It may well be that no outrage yet carried out under the Trump regime has so galvanized popular disgust and opposition than the decision to implement a policy of separating children from parents when they arrive at the Mexican-US border. Although the news reports from the detention centers are not as revealing as they could be because the various governmental departments are prohibiting filming, those reports are chilling enough. But more powerful still are new audio recordings which capture the real terror in the minds and hearts of kids caught up in the madness. If you haven’t listened yet, here’s a clip:
Let’s leave aside the various twists and turns of the Trump regime’s official representatives or spokespersons (like the hapless Sarah Sanders). Instead, I suggest that we need to focus our attention on the virtuous opponents of the Trump policy—the liberal politicians and advocates who dominate the liberal cable TV talk shows. As they insist that “we” have to do something, they also make sure to urge viewers of the importance of registering and voting to run what they now routinely describe as supporters of the “Trump cult” out of office come November. They may or may not be successful in those efforts. But, succeed or fail, they will all but certainly strengthen the determination of what is more or less accurately referred to as the “Trump base.” The members of that “base” will not be driven into the woods by votes.
I think it helps to look at voting as a form of symbolic speech. It is not especially about doing anything. Indeed, talking seldom convinces anyone of anything. On the other hand, activity has a way of confronting individuals and either scaring them off (as apparently has happened with the various elements of the alt-right in the wake of the Charlottesville demonstrations a year ago) or startling them into doing something they never thought possible. As has been said often enough, it’s easier to imagine someone changing his mind after he starts acting differently than to imagine that he’ll start acting differently after he changes his mind.
The campaign against the reactionary character of the Trump phenomenon has to be taken into the communities from where it draws its strongest support. Such a campaign should be intentionally provocative and confrontational and make every effort to split apart family members, friends and neighbors by the force of direct action. That’s what happened in the case of the opposition to the war in Vietnam—parents and children stopped talking to each other; church members switched their congregations; construction workers in New York attacked protesters. But not too many years later, the parents and kids found their tongues again and even some construction workers changed sides.
Something of even greater potential would be undertaking such a campaign in workplaces with efforts to initiate strikes against one or more of Trump’s misdeeds. Imagine what might happen—in many workplaces, there will of course be Trump supporters and they will find themselves faced with a direct challenge from people they work side by side with everyday. What might they do? Will they join the strike? This argument is grounded in a conviction that what people say does not represent a full accounting of who they are and who they might become.
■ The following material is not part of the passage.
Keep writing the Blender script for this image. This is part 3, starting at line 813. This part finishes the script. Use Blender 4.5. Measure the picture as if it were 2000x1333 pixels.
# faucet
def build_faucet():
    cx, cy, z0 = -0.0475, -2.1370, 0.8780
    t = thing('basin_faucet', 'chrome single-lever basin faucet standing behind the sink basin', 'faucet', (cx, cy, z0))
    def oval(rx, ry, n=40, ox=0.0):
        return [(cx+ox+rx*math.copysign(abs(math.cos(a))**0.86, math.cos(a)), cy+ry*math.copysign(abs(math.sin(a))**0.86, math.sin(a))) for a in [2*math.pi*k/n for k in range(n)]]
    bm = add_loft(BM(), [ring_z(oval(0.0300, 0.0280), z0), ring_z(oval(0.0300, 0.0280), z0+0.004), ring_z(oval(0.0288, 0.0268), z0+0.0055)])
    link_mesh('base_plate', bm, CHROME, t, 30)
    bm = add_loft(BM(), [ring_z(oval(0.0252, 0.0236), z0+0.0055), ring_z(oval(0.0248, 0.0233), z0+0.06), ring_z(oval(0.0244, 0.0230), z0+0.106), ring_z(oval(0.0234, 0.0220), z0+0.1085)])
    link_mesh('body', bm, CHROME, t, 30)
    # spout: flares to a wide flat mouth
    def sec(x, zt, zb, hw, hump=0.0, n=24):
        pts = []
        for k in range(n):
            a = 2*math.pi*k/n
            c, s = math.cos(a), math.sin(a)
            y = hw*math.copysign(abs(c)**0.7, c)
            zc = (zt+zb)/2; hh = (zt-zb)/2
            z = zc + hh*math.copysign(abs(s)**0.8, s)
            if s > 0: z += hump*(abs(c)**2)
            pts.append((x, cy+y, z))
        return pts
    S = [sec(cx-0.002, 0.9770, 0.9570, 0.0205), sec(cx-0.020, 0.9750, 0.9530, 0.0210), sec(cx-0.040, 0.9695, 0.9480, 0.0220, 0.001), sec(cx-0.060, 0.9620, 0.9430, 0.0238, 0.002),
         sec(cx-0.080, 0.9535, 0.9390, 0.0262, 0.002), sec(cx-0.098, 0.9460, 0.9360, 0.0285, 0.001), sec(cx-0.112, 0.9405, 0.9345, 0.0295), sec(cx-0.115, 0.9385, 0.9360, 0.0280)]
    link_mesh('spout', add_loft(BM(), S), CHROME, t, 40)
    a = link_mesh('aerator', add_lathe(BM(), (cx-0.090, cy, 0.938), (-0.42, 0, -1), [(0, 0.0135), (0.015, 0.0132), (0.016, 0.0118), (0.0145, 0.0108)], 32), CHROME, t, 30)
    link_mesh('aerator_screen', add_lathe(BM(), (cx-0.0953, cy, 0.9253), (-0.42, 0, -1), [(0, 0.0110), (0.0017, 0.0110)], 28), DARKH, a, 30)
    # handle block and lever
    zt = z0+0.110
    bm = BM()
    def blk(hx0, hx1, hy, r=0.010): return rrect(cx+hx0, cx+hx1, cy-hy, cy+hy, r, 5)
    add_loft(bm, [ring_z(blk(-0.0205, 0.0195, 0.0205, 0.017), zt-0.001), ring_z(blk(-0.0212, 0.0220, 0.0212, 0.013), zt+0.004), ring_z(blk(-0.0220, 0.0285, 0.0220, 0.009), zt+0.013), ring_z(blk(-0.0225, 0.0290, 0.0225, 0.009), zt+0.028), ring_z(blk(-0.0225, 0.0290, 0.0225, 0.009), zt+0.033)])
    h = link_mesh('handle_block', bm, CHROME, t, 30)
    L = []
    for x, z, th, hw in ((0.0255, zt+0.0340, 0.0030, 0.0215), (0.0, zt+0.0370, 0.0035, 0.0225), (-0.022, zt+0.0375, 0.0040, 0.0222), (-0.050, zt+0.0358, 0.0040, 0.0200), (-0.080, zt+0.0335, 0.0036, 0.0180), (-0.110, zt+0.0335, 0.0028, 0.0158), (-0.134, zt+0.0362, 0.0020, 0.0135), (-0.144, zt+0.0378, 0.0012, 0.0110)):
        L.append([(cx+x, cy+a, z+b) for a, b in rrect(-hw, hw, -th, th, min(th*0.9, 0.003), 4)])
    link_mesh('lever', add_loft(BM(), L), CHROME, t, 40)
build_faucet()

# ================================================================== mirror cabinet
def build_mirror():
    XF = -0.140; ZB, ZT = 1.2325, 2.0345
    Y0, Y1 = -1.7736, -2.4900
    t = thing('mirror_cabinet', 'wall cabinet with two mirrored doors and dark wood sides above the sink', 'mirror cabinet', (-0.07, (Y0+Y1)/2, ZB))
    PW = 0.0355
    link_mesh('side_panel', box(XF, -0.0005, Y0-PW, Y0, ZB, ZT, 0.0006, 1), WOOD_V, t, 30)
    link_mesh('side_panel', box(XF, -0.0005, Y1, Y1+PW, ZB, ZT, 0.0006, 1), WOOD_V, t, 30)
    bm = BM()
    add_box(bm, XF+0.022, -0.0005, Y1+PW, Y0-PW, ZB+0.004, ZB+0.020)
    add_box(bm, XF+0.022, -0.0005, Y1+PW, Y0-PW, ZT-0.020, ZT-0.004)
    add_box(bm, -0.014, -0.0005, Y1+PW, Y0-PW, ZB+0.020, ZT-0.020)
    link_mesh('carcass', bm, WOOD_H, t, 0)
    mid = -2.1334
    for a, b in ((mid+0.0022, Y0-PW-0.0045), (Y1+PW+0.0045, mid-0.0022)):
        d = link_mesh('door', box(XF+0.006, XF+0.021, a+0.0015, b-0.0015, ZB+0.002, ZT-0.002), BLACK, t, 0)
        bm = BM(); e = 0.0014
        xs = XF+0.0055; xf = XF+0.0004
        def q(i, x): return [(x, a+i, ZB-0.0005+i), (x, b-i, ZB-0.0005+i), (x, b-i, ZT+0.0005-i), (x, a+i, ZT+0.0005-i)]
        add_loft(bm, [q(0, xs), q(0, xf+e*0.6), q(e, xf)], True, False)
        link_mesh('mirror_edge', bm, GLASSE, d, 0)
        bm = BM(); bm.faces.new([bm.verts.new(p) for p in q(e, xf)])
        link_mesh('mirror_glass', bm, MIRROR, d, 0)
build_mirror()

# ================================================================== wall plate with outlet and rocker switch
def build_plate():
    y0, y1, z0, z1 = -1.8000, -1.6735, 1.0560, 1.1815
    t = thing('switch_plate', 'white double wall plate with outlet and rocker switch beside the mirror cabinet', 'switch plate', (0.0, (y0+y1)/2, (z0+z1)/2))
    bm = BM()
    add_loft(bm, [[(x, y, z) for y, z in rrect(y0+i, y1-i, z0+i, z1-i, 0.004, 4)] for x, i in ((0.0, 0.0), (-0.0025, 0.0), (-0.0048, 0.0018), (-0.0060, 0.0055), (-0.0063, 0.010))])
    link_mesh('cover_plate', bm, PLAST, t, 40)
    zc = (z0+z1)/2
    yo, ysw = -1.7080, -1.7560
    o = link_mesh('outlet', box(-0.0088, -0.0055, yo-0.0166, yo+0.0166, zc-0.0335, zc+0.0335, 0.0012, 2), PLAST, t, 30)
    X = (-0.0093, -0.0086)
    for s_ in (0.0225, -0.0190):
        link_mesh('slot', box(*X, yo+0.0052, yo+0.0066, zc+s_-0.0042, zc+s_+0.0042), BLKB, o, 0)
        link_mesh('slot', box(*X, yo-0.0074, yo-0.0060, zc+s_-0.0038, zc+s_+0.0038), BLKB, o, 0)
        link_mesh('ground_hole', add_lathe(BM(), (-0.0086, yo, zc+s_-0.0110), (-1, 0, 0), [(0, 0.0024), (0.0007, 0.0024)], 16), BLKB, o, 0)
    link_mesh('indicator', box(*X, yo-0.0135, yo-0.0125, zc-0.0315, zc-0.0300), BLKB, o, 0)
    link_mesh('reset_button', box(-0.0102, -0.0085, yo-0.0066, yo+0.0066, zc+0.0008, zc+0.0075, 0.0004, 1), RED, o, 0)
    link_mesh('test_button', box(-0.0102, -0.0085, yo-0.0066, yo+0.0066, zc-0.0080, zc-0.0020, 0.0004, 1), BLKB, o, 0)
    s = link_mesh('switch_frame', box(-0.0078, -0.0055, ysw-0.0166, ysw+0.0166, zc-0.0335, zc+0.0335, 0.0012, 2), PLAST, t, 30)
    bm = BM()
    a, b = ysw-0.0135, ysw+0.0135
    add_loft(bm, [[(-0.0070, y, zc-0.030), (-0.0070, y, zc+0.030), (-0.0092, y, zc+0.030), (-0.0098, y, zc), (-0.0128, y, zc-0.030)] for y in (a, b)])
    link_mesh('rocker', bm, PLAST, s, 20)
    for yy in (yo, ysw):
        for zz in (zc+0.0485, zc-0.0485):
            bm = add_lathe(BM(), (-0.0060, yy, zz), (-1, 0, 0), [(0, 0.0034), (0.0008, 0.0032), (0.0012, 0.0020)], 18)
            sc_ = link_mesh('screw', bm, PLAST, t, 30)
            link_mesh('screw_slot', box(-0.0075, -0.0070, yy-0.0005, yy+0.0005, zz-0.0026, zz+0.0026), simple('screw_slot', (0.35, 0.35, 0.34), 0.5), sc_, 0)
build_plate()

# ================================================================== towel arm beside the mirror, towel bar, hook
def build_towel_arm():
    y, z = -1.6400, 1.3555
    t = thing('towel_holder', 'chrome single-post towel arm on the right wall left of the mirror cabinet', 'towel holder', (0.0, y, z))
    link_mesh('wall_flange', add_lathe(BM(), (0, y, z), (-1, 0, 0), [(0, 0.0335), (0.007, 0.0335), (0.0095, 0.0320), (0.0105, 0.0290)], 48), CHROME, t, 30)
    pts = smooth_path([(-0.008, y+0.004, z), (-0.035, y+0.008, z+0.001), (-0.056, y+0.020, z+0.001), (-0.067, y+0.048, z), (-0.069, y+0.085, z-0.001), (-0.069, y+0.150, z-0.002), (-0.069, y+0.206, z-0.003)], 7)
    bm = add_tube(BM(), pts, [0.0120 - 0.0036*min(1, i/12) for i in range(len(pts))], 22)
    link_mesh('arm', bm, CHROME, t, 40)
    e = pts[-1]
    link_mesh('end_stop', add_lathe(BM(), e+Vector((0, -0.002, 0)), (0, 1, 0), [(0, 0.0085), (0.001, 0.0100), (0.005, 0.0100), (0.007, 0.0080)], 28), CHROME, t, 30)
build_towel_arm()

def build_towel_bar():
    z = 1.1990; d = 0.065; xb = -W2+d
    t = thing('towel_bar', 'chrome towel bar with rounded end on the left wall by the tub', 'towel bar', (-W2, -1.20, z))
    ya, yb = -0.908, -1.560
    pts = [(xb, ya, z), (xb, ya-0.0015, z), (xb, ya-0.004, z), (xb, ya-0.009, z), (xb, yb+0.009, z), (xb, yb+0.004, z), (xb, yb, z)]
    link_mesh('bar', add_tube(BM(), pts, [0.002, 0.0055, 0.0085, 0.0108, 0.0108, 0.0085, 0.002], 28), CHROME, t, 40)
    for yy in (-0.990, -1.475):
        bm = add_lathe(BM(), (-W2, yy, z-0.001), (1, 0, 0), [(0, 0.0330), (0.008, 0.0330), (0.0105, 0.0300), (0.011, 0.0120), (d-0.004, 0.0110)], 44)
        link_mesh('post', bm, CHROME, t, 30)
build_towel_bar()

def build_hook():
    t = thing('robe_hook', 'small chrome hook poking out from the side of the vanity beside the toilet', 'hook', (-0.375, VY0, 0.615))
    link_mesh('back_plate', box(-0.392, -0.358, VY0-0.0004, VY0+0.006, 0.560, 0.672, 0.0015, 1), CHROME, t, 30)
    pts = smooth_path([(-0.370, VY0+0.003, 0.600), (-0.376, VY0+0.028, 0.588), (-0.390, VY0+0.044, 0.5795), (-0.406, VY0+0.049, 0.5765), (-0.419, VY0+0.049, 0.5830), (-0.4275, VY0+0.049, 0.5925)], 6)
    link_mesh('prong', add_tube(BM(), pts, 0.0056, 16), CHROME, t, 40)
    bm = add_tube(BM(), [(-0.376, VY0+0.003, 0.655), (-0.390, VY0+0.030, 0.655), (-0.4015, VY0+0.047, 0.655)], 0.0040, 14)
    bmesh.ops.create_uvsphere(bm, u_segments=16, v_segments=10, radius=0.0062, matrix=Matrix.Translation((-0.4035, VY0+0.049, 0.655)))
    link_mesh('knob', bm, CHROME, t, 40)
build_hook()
What they think is often different from what they say and what they do is often enough different from what they think.
In at least one instance, however, I have to acknowledge where my argument didn’t hold water. During the course of the Southern civil rights movement, the scenes of protesters being arrested, beaten and, in some cases, murdered broadcast on the nightly news had the effect of partially breaking up the block of white folks who had previously been prepared to go along with Jim Crow segregation—but those white folks mostly lived outside the South. Inside the old Confederate states, broad support for white supremacy remained intact. Very few white Southerners were willing to cross the race line. People, including many young people were more than willing to taunt, curse at and spit upon black children as they walked into schools. And truth be known, some of the same kinds of scenes were reenacted on the streets of Boston in the mid-1970s.
In the years since, much has changed. Within the past couple of years, for example, protests against police murders in places like Baton Rouge, Louisiana have drawn significant support from local white folks. This suggests that we can start from a different place and that we can expect to find people ready to break with the prevailing “Trump is right” sentiment inside Trump territories if they have an opportunity to do so.
For them, simply voting against legislators who support Trump in the privacy of a voting booth will represent a very dim protest indeed. Furthermore, given the inevitable pressures in campaigns, the great majority of Trump-opposing candidates will urge their supporters to refrain from any actions considered to be too extreme—lest they jeopardize the possibility of electoral victory. Just when we need more to be done, we will be advised to do less.
That is a great peril for as one principled thinker once proclaimed: “Extremism in defense of liberty is no vice and moderation in pursuit of justice is no virtue.”